Another serious challenge to the amnesty comes from the fact that, at a grassroots level, many local communities in Niger are not yet on board with the idea. They view the deserters with suspicion and hostility.

Unlike in Uganda, there is currently no legal framework for Diffa’s amnesty initiative, meaning there is no official process by which ex-combatants can gain legal status as pardoned deserters. Moreover, some worry that those surrendering are being planted by Boko Haram.

Dano concedes that processing the defectors will take time, but insists there are measures in place to determine threat levels.

“We cross-reference their stories, their claim to a certain village and family, by visiting those places and confirming details. We try to learn more about them, when they left and if witnesses saw them attacking villages here,” he says. He also suggests that those who are genuinely radicalised will simply ignore the offer of an amnesty.

In order to drive support for the initiative, Dano along with local prefects and leaders have been appearing before the public. But from all reports, these are purely declaratory rather than responsive exercises.
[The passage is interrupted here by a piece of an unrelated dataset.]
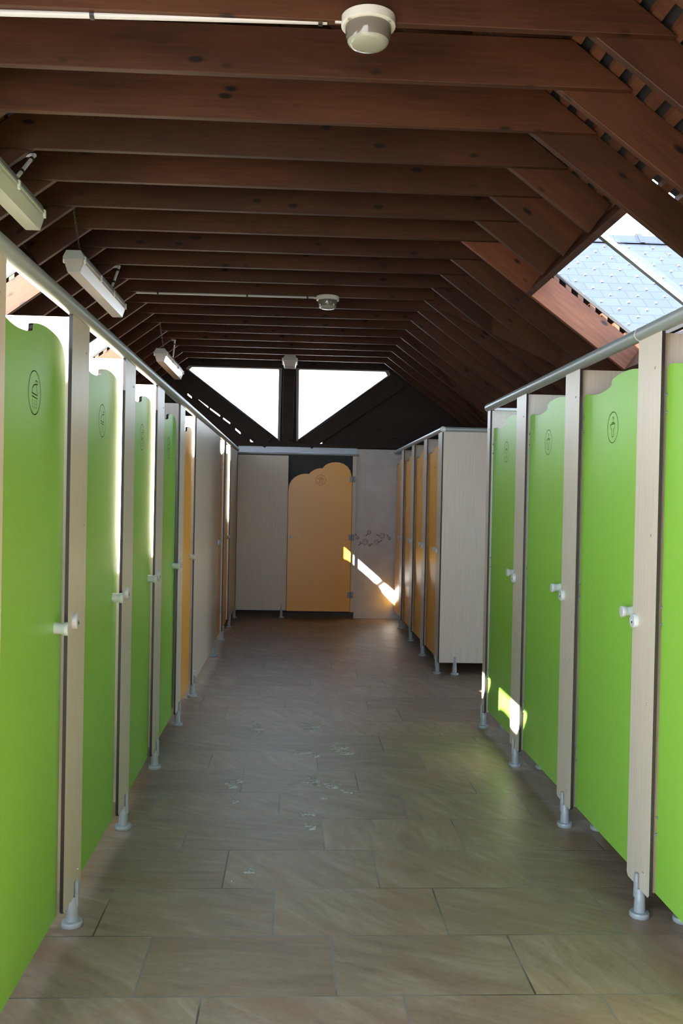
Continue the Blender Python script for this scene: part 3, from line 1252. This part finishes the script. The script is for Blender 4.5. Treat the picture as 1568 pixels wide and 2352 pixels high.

This could pose a serious problem. If local leadership fails to convince the population, it could undermine the whole endeavour. After all, it is ultimately victims – more so than ex-combatants or state officials – whose buy-in is essential for an amnesty to be effective. For reconciliation and reinsertion of former fighters to be possible, communities must be prepared to accept them back into their lives.

Yet there are currently no participatory approaches being adopted to more closely involve communities, and many simply see the amnesty as impunity. Furthermore, popular sentiment may harden as word spreads that deserters could be rewarded with vocational training and livelihoods assistance while innocent, traumatised communities get nothing.
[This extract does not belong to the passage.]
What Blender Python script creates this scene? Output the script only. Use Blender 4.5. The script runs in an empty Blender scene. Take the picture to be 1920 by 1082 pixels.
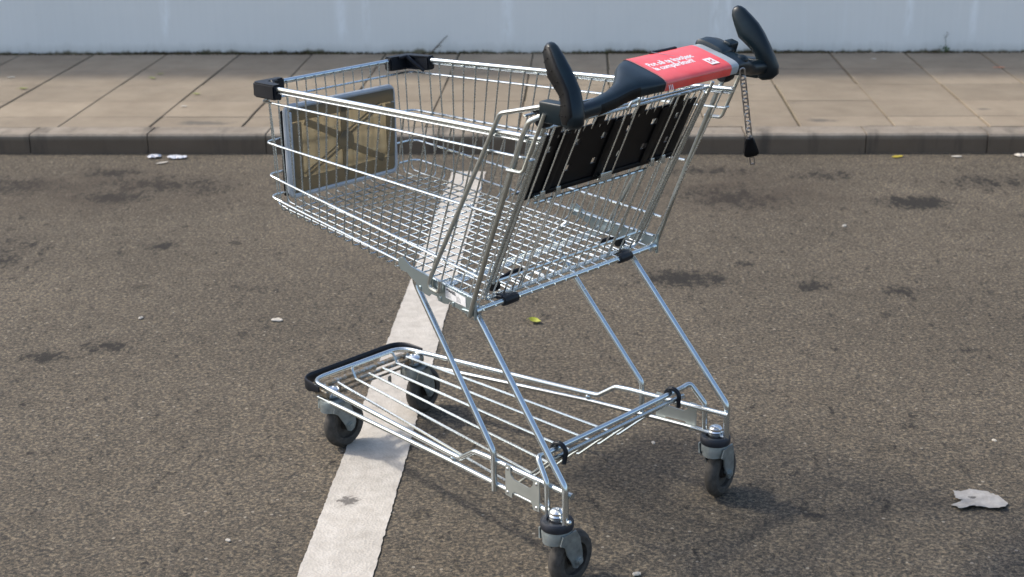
import bpy, bmesh, math, random
from mathutils import Vector, Matrix
random.seed(7)
R = math.radians
SC = bpy.context.scene
COL = SC.collection

# ------------------------------------------------------------------ camera
TH = R(-40.43154525)                       # heading of the cart in the car park
ROT = Matrix.Rotation(TH, 4, 'Z')
def w3(x, y, z): return ROT @ Vector((x, y, z))
cam_d = bpy.data.cameras.new('camera')
cam = bpy.data.objects.new('camera', cam_d); COL.objects.link(cam); SC.camera = cam
yaw, pitch, roll = R(133.263017) + TH, R(19.217732), R(-0.432049)
d = Vector((math.cos(yaw)*math.cos(pitch), math.sin(yaw)*math.cos(pitch), -math.sin(pitch)))
r = Vector((math.sin(yaw), -math.cos(yaw), 0)); u = r.cross(d)
cr, sr = math.cos(roll), math.sin(roll)
r, u = r*cr + u*sr, u*cr - r*sr
M = Matrix((r, u, -d)).transposed().to_4x4()
M.translation = w3(1.7580954, -2.26907459, 1.57476291)
cam.matrix_world = M
cam_d.sensor_width = 36.0
cam_d.lens = 2755.7825/1920*36
cam_d.clip_start, cam_d.clip_end = 0.05, 500
cam_d.dof.use_dof = True
cam_d.dof.focus_distance = 3.15
cam_d.dof.aperture_fstop = 6.3

# ------------------------------------------------------------------ light
SUN_EL, SUN_AZ = R(45), math.atan2(0.26, -0.965)    # direction to the sun (from +X towards +Y)
wd = bpy.data.worlds.new('World'); SC.world = wd; wd.use_nodes = True
wn = wd.node_tree.nodes; wn.clear()
sky = wn.new('ShaderNodeTexSky'); sky.sky_type = 'NISHITA'; sky.sun_disc = False
sky.sun_elevation = SUN_EL; sky.sun_rotation = math.pi/2 - SUN_AZ
sky.dust_density = 2.5; sky.air_density = 1.0; sky.ozone_density = .6
bg = wn.new('ShaderNodeBackground'); bg.inputs[1].default_value = 0.15
ow = wn.new('ShaderNodeOutputWorld')
wd.node_tree.links.new(sky.outputs[0], bg.inputs[0]); wd.node_tree.links.new(bg.outputs[0], ow.inputs[0])
sl = bpy.data.lights.new('sun', 'SUN'); sl.energy = 1.75; sl.angle = R(4.0); sl.color = (1.0, 0.94, 0.84)
so = bpy.data.objects.new('sun', sl); COL.objects.link(so)
sd = Vector((math.cos(SUN_AZ)*math.cos(SUN_EL), math.sin(SUN_AZ)*math.cos(SUN_EL), math.sin(SUN_EL)))
so.rotation_euler = sd.to_track_quat('Z', 'Y').to_euler(); so.location = (-3, 3, 8)
SC.view_settings.view_transform = 'Standard'; SC.view_settings.look = 'None'
SC.view_settings.exposure = 0.85; SC.view_settings.gamma = 1.0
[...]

“We think we are diminishing the ranks of BH with this amnesty effort, but now what are we doing with the defectors?” asks Minister Amadou. “We aren’t prosecuting them – none of this is good for us.”

The price of peace?

The challenges and risks of Diffa’s pilot amnesty are thus clear to see. Trying to pardon and rehabilitate former fighters under volatile and uncertain circumstances comes fraught with dangers, especially if the initiatives are not carefully and thoroughly financed and planned.

Meanwhile, if local communities remain resistant to the idea, the policy could result in deepening resentment, hostility and suspicion.

However, as Boko Haram continues to terrorise Niger and the Lake Chad region, local authorities insist that the risks of continuing with a predominantly military approach are similarly grave.

“We cannot become Nigeria”, says Dano.

Fighting Boko Haram may involve policies that are controversial to begin with, say local leaders, but they are ultimately necessary.

Asked how he justifies pardoning former Boko Haram militants and spending scarce funds on their rehabilitation to those in Diffa, the Maïné-Soroa prefect sighs. “I tell them such is the price we have to pay for peace”.